▶ **Data segment**:
◆ ◆ ◆ ◆ ◆

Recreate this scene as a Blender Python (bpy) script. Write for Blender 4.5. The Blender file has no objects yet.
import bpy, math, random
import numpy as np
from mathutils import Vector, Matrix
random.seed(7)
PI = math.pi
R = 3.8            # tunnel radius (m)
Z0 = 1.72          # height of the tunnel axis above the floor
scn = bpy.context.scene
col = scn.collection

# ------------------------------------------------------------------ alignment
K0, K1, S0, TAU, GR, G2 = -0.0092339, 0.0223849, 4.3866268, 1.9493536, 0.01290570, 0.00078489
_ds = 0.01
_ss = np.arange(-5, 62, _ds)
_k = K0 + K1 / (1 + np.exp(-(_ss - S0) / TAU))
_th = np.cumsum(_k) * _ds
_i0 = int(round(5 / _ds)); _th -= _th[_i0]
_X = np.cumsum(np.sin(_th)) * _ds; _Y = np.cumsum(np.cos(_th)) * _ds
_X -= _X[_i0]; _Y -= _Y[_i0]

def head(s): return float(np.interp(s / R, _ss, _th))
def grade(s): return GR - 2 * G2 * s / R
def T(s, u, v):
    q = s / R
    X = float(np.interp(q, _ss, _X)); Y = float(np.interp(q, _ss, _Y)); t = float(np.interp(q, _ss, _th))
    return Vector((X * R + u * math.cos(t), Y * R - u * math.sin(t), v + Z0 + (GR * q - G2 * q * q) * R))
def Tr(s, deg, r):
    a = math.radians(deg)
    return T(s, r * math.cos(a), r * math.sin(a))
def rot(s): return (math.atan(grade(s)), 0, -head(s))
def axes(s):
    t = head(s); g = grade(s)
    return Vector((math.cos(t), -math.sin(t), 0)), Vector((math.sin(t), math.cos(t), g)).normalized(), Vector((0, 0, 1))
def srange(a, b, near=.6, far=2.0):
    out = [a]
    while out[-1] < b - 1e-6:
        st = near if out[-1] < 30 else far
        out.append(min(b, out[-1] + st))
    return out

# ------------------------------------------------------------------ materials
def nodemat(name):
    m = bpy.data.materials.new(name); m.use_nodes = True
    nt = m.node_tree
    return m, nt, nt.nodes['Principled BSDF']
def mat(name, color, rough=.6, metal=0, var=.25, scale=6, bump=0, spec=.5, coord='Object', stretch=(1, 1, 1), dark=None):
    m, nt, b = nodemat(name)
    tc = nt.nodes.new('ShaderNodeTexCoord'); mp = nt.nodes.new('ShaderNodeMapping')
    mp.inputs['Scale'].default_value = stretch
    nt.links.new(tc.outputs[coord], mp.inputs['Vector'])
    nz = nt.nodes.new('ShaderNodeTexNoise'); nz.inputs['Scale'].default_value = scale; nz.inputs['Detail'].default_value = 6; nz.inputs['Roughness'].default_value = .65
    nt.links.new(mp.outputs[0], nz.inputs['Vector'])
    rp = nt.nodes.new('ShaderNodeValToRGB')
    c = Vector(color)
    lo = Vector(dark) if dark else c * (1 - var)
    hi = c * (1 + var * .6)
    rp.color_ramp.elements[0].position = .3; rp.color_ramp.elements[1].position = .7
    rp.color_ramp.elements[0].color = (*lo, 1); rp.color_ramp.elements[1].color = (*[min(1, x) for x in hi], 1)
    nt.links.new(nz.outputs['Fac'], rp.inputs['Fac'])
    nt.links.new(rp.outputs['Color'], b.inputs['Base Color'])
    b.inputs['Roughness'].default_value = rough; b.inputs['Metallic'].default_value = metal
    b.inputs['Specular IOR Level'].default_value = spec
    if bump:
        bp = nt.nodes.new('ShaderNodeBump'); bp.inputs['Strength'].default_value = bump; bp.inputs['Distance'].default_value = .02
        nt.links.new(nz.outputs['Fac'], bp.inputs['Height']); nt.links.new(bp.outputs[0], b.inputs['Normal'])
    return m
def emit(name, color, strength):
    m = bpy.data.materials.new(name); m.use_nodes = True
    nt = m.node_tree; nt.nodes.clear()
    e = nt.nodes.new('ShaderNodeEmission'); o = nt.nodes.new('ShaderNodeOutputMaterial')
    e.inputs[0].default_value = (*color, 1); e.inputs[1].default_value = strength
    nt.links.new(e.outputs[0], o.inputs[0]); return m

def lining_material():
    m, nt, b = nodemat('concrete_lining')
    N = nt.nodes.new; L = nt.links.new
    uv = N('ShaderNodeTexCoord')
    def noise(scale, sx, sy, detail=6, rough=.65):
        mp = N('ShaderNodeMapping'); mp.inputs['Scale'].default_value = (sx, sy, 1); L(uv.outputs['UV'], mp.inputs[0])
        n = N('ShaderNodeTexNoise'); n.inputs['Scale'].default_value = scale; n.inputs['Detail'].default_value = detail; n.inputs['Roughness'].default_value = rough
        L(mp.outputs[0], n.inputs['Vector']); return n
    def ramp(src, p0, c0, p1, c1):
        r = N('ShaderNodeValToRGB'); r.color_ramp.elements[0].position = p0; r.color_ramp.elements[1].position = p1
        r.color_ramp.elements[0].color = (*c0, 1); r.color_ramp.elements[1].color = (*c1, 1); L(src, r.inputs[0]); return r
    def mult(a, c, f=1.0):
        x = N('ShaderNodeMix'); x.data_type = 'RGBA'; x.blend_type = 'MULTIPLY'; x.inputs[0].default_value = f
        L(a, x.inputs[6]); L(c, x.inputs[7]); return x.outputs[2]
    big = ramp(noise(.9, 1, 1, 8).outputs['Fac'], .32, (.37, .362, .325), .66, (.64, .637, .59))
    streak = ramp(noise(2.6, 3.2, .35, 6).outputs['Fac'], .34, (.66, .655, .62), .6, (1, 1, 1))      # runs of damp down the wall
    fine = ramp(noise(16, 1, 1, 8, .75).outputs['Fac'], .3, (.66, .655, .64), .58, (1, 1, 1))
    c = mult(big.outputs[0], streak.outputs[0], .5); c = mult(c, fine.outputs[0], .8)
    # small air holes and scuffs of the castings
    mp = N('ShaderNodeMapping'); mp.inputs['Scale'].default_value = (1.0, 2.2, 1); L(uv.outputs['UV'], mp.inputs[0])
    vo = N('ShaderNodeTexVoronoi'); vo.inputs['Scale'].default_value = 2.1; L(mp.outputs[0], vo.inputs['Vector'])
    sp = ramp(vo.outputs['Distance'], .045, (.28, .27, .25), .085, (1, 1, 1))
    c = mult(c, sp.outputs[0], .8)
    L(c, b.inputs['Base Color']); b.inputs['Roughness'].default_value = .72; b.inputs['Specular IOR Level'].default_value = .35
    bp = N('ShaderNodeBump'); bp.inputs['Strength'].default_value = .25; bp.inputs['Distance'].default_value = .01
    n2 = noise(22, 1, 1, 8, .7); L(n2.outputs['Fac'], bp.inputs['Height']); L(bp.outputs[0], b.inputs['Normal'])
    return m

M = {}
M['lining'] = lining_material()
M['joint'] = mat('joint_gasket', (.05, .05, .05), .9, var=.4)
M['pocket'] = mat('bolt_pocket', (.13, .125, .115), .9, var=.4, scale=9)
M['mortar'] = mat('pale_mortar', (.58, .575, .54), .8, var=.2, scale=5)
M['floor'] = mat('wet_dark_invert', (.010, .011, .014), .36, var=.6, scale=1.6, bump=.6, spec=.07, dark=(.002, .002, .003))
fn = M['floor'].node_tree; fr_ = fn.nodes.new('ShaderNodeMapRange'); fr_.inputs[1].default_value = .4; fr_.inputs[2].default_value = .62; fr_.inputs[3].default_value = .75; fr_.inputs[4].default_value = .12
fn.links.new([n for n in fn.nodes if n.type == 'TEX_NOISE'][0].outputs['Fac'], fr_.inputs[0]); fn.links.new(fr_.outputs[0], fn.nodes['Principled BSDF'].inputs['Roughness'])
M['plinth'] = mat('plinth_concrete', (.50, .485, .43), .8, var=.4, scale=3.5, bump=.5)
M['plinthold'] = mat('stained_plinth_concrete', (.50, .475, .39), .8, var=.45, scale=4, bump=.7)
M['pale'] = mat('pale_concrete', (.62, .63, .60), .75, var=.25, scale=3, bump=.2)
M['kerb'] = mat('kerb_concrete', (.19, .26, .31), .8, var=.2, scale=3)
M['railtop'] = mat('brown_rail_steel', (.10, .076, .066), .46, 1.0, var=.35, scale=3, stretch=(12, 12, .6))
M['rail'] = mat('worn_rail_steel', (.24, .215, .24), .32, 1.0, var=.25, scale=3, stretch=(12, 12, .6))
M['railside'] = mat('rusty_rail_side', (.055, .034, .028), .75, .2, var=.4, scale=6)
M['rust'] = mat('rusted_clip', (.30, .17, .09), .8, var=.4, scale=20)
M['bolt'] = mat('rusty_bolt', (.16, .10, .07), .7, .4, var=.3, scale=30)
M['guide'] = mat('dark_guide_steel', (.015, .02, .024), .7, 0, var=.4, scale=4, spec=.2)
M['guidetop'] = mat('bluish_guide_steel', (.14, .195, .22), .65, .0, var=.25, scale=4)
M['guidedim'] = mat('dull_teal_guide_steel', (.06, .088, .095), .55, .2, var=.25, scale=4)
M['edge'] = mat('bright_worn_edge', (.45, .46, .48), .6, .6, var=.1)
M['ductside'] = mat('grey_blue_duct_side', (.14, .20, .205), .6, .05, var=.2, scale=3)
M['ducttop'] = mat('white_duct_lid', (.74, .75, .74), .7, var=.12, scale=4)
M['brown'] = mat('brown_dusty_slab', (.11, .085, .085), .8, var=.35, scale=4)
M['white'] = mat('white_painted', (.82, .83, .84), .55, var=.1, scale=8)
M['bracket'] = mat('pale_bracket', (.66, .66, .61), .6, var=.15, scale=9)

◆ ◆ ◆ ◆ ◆

▶ **Problem**: From the line containing "(.14, .195, .22), .65, .0, var=.25, scale=4)" to the last line of the material, please quote every line exactly and only those.

▶ **Result**:
M['guidetop'] = mat('bluish_guide_steel', (.14, .195, .22), .65, .0, var=.25, scale=4)
M['guidedim'] = mat('dull_teal_guide_steel', (.06, .088, .095), .55, .2, var=.25, scale=4)
M['edge'] = mat('bright_worn_edge', (.45, .46, .48), .6, .6, var=.1)
M['ductside'] = mat('grey_blue_duct_side', (.14, .20, .205), .6, .05, var=.2, scale=3)
M['ducttop'] = mat('white_duct_lid', (.74, .75, .74), .7, var=.12, scale=4)
M['brown'] = mat('brown_dusty_slab', (.11, .085, .085), .8, var=.35, scale=4)
M['white'] = mat('white_painted', (.82, .83, .84), .55, var=.1, scale=8)
M['bracket'] = mat('pale_bracket', (.66, .66, .61), .6, var=.15, scale=9)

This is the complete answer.